The bill, also known as H4256, permits the state treasurer to invest unexpended funds from the General Fund, Budget Stabilization Reserve Fund, and other state-managed investment funds in digital assets.
Investment would be capped at 10% of total funds under management, with a maximum Bitcoin reserve limit of one million Bitcoins.
Under the proposed legislation, digital assets must be held either directly by the state treasurer through a secure custody solution, by a qualified custodian, or in exchange-traded products issued by regulated financial institutions. The bill prohibits lending of digital assets.
“Bitcoin, as a decentralized digital asset, and other digital assets offer unique properties that can act as a hedge against inflation and economic volatility. It also helps to diversify the state’s funds,” the bill states.
The legislation requires biennial reporting of digital asset holdings and their US dollar value.
For transparency, the public addresses of all digital assets must be published on an official state website. The state treasurer must also implement regular independent testing and auditing of digital asset management processes.
The bill allows South Carolina residents to make donations of digital assets to the reserve through an approved vendor process. If enacted, the legislation would remain in effect until September 1, 2035.

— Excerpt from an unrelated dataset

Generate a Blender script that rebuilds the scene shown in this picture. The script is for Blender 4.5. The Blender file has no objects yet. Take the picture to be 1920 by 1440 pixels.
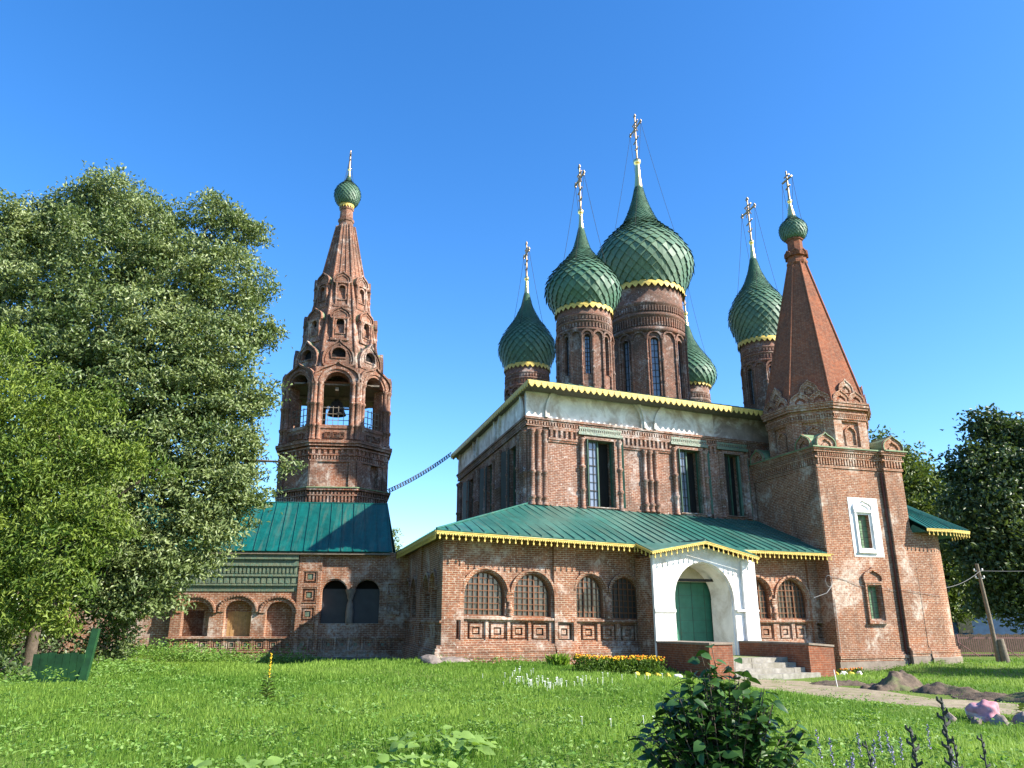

With this move, South Carolina joins a growing list of US states exploring the establishment of strategic crypto reserves. Currently, 24 out of 50 US states have introduced Bitcoin reserve bills, according to Bitcoin Law.


Before H4256, South Carolina lawmakers introduced S0163, a bill focusing on digital asset regulation. This bill aims to prevent government bodies from accepting or requiring central bank digital currency (CBDC) payments.
It would also allow the use of digital assets for transactions without specific crypto mining taxes or zoning limitations.
Furthermore, S0163 addressed cryptocurrency mining concerns like energy use and noise, while also seeking to promote rural development through mining activities.